The Solution Architecture
trevisorifiuti.top is built as a monorepo with four main components.
1. Frontend: SolidJS
I chose SolidJS for the frontend because of its excellent performance and intuitive reactive model, and honestly because I just wanted to try something other than React for once. The app provides:
- An intuitive calendar view for waste collection schedules
- Municipality selection, so you don’t have to scroll through the entire official calendar
- Telegram bot configuration for automated notifications
It’s deployed on GitHub Pages and talks to Supabase via REST APIs.
2. Scraper: Python
The heart of the system is a Python scraper that fetches waste collection data from the official website. It:
- Runs weekly as a GitHub Workflow to keep data fresh
- Parses and normalizes calendars across different municipalities
- Validates data before writing to Supabase
I went with requests + BeautifulSoup. Nothing fancy, but it gets the job done reliably. The scheduled execution means I never have to think about manual updates.

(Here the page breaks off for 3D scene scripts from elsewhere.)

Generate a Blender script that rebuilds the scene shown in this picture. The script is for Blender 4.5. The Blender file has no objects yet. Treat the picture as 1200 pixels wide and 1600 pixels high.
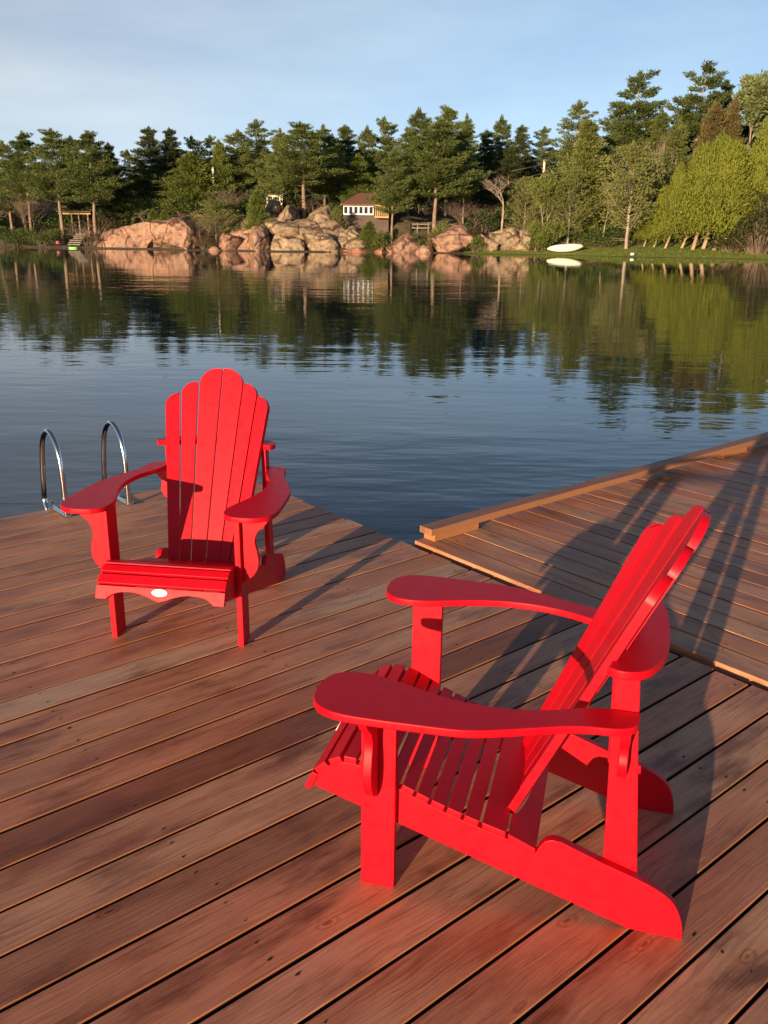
import bpy, bmesh, math, random
import numpy as np
from mathutils import Vector, Matrix, noise as mnoise
R = math.radians
sc = bpy.context.scene
col = sc.collection

# ------------------------------------------------------------------ camera, sky, sun, exposure
CAM_H = 1.6; FOC = 1370.07; PITCH = 0.3141396; ROLL = -0.0121386
_f = Vector((0, math.cos(PITCH), -math.sin(PITCH))); _r = Vector((1, 0, 0)); _d = _f.cross(_r)
RIGHT = _r*math.cos(ROLL) + _d*math.sin(ROLL); DOWN = -_r*math.sin(ROLL) + _d*math.cos(ROLL); FWD = _f
CAMP = Vector((0, 0, CAM_H))
cam = bpy.data.cameras.new('camera'); co = bpy.data.objects.new('camera', cam); col.objects.link(co)
m = Matrix((RIGHT, -DOWN, -FWD)).transposed().to_4x4(); m.translation = CAMP
co.matrix_world = m
cam.sensor_fit = 'VERTICAL'; cam.sensor_height = 24; cam.lens = FOC/1600*24; cam.clip_start = 0.05; cam.clip_end = 2000
sc.camera = co
SUN_EL = R(7.0); SUN_AZ_FROM = (-0.454, -0.891)      # horizontal direction towards the sun
w = bpy.data.worlds.new("World"); sc.world = w; w.use_nodes = True
nt = w.node_tree; nt.nodes.clear()
out = nt.nodes.new('ShaderNodeOutputWorld'); bg = nt.nodes.new('ShaderNodeBackground')
sky = nt.nodes.new('ShaderNodeTexSky'); sky.sky_type = 'NISHITA'; sky.sun_disc = False
sky.sun_elevation = SUN_EL; sky.sun_rotation = math.atan2(SUN_AZ_FROM[0], SUN_AZ_FROM[1])
sky.altitude = 200; sky.air_density = 0.5; sky.dust_density = 0.0; sky.ozone_density = 1.4
bg.inputs['Strength'].default_value = 0.085
tc = nt.nodes.new('ShaderNodeTexCoord'); mp = nt.nodes.new('ShaderNodeMapping')
mp.inputs['Rotation'].default_value = (0, R(-14), R(20)); mp.inputs['Scale'].default_value = (1.6, 1.6, 7.0)
nz = nt.nodes.new('ShaderNodeTexNoise'); nz.inputs['Scale'].default_value = 1.7; nz.inputs['Detail'].default_value = 6; nz.inputs['Roughness'].default_value = .55
rp = nt.nodes.new('ShaderNodeValToRGB'); rp.color_ramp.elements[0].position = .38; rp.color_ramp.elements[1].position = .78
rp.color_ramp.elements[0].color = (.40, .40, .40, 1); rp.color_ramp.elements[1].color = (.70, .70, .70, 1)
mx = nt.nodes.new('ShaderNodeMix'); mx.data_type = 'RGBA'; mx.inputs[7].default_value = (5.6, 6.0, 6.7, 1)   # thin cirrus veil
L = nt.links.new
L(tc.outputs['Generated'], mp.inputs['Vector']); L(mp.outputs[0], nz.inputs['Vector']); L(nz.outputs['Fac'], rp.inputs[0])
sz = nt.nodes.new('ShaderNodeSeparateXYZ'); L(tc.outputs['Generated'], sz.inputs[0])
el = nt.nodes.new('ShaderNodeMapRange'); el.inputs[1].default_value = .10; el.inputs[2].default_value = .46; el.inputs[3].default_value = 1.1; el.inputs[4].default_value = .08; L(sz.outputs[2], el.inputs[0])   # veil thickens towards the horizon
ml_ = nt.nodes.new('ShaderNodeMath'); ml_.operation = 'MULTIPLY'; L(rp.outputs[0], ml_.inputs[0]); L(el.outputs[0], ml_.inputs[1]); L(ml_.outputs[0], mx.inputs[0]); vx = nt.nodes.new('ShaderNodeMapRange'); vx.inputs[1].default_value = -.42; vx.inputs[2].default_value = .15; L(sz.outputs[0], vx.inputs[0])
vc = nt.nodes.new('ShaderNodeMix'); vc.data_type = 'RGBA'; vc.inputs[6].default_value = (6.9, 6.9, 6.6, 1); vc.inputs[7].default_value = (5.0, 6.6, 7.7, 1); L(vx.outputs[0], vc.inputs[0]); L(vc.outputs[2], mx.inputs[7])
L(sky.outputs[0], mx.inputs[6]); L(mx.outputs[2], bg.inputs[0]); L(bg.outputs[0], out.inputs[0])
sl = bpy.data.lights.new('sun', 'SUN'); so = bpy.data.objects.new('sun', sl); col.objects.link(so)
sl.energy = 5.0; sl.angle = R(0.5); sl.color = (1.0, 0.77, 0.50)
tosun = Vector((SUN_AZ_FROM[0]*math.cos(SUN_EL), SUN_AZ_FROM[1]*math.cos(SUN_EL), math.sin(SUN_EL)))
so.rotation_euler = tosun.to_track_quat('Z', 'Y').to_euler(); so.location = (-10, -20, 6)
sc.view_settings.view_transform = 'Standard'; sc.view_settings.look = 'None'
sc.view_settings.exposure = 0.72; sc.view_settings.gamma = 1.0; sc.view_settings.use_curve_mapping = False
sc.cycles.max_bounces = 8; sc.cycles.diffuse_bounces = 3; sc.cycles.glossy_bounces = 4; sc.cycles.transparent_max_bounces = 8

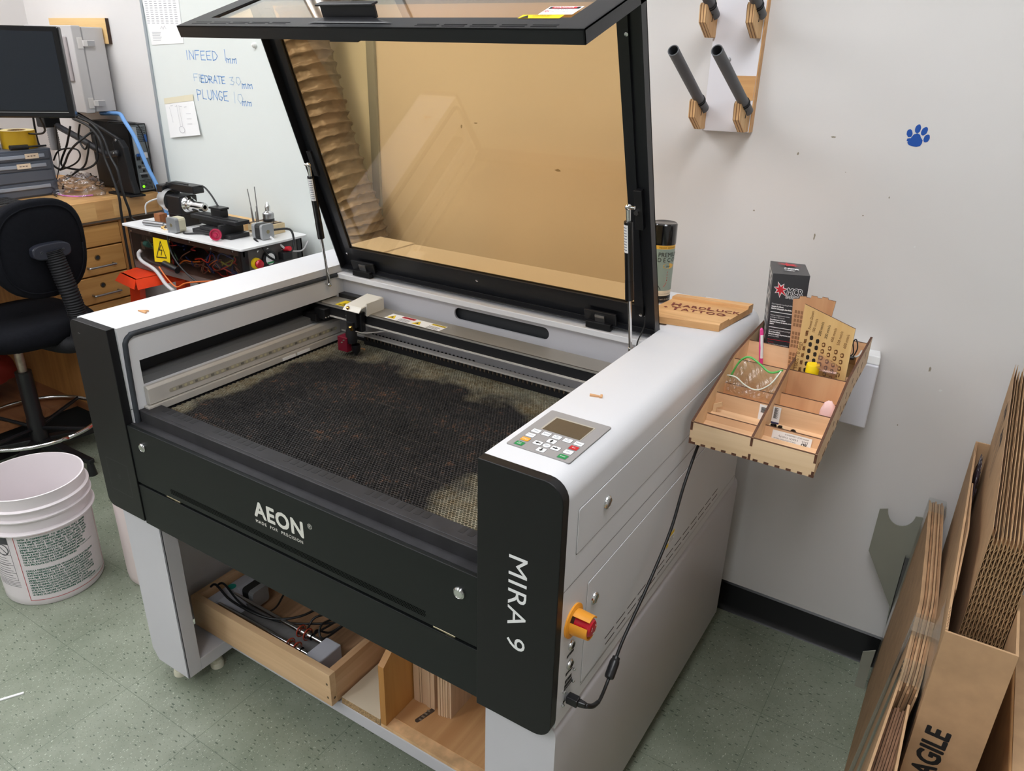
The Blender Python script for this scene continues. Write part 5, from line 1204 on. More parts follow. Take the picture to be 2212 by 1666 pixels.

Even if it was overkill, I wanted to try the DI injector package and, if you’re interested in it, a small project like this could probably make you learn it the easy way.
3. Backend: Supabase
Supabase was a natural choice: it gave me a PostgreSQL database, edge functions, and auth without having to manage any infrastructure myself. Here’s what it handles:
- Database: tables for municipalities, waste types, collection schedules, and user preferences. Normalized schema with efficient indexes on date and municipality fields.

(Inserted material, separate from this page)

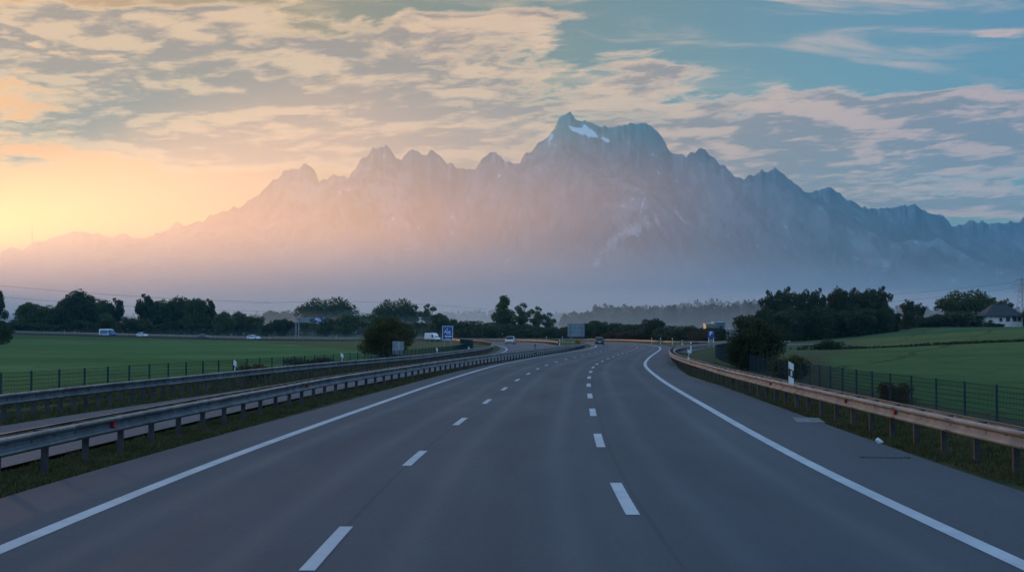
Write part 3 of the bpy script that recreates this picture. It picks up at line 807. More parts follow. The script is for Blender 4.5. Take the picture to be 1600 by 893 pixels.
# ------------------------------------------------------------------ wire fences
M_WIRE = principled('fence wire', (.012, .030, .035), .9, .0, .05)[0]
M_FPOST = worn('green fence post', (.030, .066, .076), (.022, .044, .052), .8, .0, 4.0, .1)
def wire_fence(c, spacing, height, label, lift=0.0, z_of=None):
    zg = ground_z(c[:, 0], c[:, 1], False)
    k = np.ones(41) / 41; zg = np.convolve(np.pad(zg, 20, mode='edge'), k, 'valid')
    root = empty('wire_fence', (float(c[0, 0]), float(c[0, 1]), float(zg[0])), 0, label, 'fence', 'green wire mesh fences beside the motorway')
    loc = Vector(root.location)
    step = int(round(spacing / .5)); idx = list(range(0, len(c), step))
    vis = [i for i in idx if abs(c[i, 0]) < .46 * c[i, 1] + 2]
    def post(b, i):
        gzz = gz(c[i, 0], c[i, 1])
        b.box(tuple(Vector((c[i, 0], c[i, 1], zg[i] + height / 2 + .02 - .15)) - loc), (.06, .05, height + .34), 0.0)
    for i in vis[:100]:
        b = MB(); post(b, i); b.build('post', M_FPOST, root)
    if vis[100:]:
        b = MB()
        for i in vis[100:]: post(b, i)
        b.build('posts', M_FPOST, root)['kind'] = 'stuff'
    b = MB()
    for hh in np.linspace(.06, height, 8):
        for i in range(0, len(c) - 2, 2):
            if abs(c[i, 0]) > .5 * c[i, 1] + 3: continue
            b.bar(tuple(Vector((c[i, 0], c[i, 1], zg[i] + hh)) - loc), tuple(Vector((c[i + 2, 0], c[i + 2, 1], zg[i + 2] + hh)) - loc), .009, .012)
    for i in range(0, len(c) - 1):
        if abs(c[i, 0]) > .5 * c[i, 1] + 3: continue
        for f in np.arange(0, 1, .2):
            p = c[i] * (1 - f) + c[i + 1] * f; z = zg[i] * (1 - f) + zg[i + 1] * f
            b.bar(tuple(Vector((p[0], p[1], z + .03)) - loc), tuple(Vector((p[0], p[1], z + height)) - loc), .006)
    b.build('wire_mesh', M_WIRE, root)
    return root
wire_fence(fenceL_p, 2.0, 1.12, 'long dark green wire mesh fence along the near edge of the left field')
wire_fence(fenceR_p, 2.5, 1.06, 'dark green wire mesh fence below the right field, behind the brownish barrier')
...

- Edge Functions: notification scheduling, Telegram webhook handling, and API endpoints for the frontend.
- Security: Row-level security for user data protection, plus database functions that are reused across edge functions and the frontend.
Using Supabase let me focus on the actual product logic instead of setting up servers and databases.

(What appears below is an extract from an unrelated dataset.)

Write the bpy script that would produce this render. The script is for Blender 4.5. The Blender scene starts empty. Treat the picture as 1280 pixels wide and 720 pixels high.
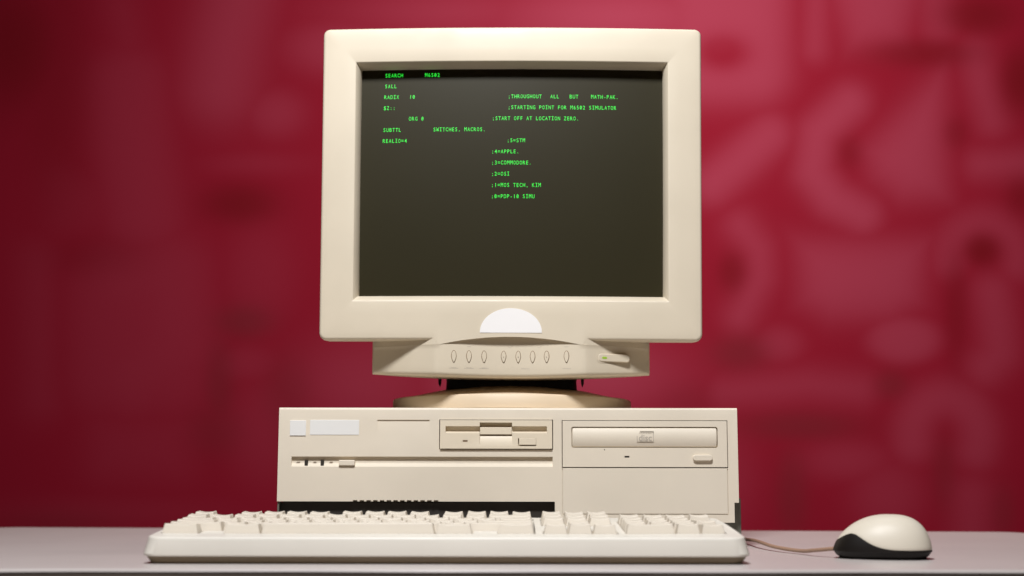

4. Infrastructure: Terraform
All infrastructure is defined as code using Terraform, making deployments reproducible and version-controlled. It manages the Supabase project configuration. I initially also had the frontend deployed on Render, but later migrated to GitHub Pages to keep things simpler and free.
The Notification Flow
This is the part I’m most proud of. It’s what makes the app actually useful day-to-day:
- The scraper updates the database with waste collection schedules
- A Supabase edge function runs daily to check the next day’s collections
- For each municipality with scheduled collections, it queries users who have configured Telegram notifications
- Personalized messages are sent via the Telegram Bot API
- Users get a reminder the day before their collection day
No more forgotten bins on the curb.
What’s Next
Some features I’m considering:
- Multiple notification channels (email, push notifications)
- Statistics and insights on waste collection patterns
Try It Out
If you’re interested in running your own instance or contributing:
- Clone the repo:
git clone https://github.com/mattiadevivo/trevisorifiuti.top.git - Check the README for setup instructions
- Each component has its own docs in its directory
- Issues and pull requests are welcome!
Building trevisorifiuti.top was genuinely fun. There’s something rewarding about solving a real problem you face every day, even if it’s just remembering to take out the trash. If you live in the Treviso area, give it a try at trevisorifiuti.top. And if you’re a developer curious about any of the tech involved, the source code is all there.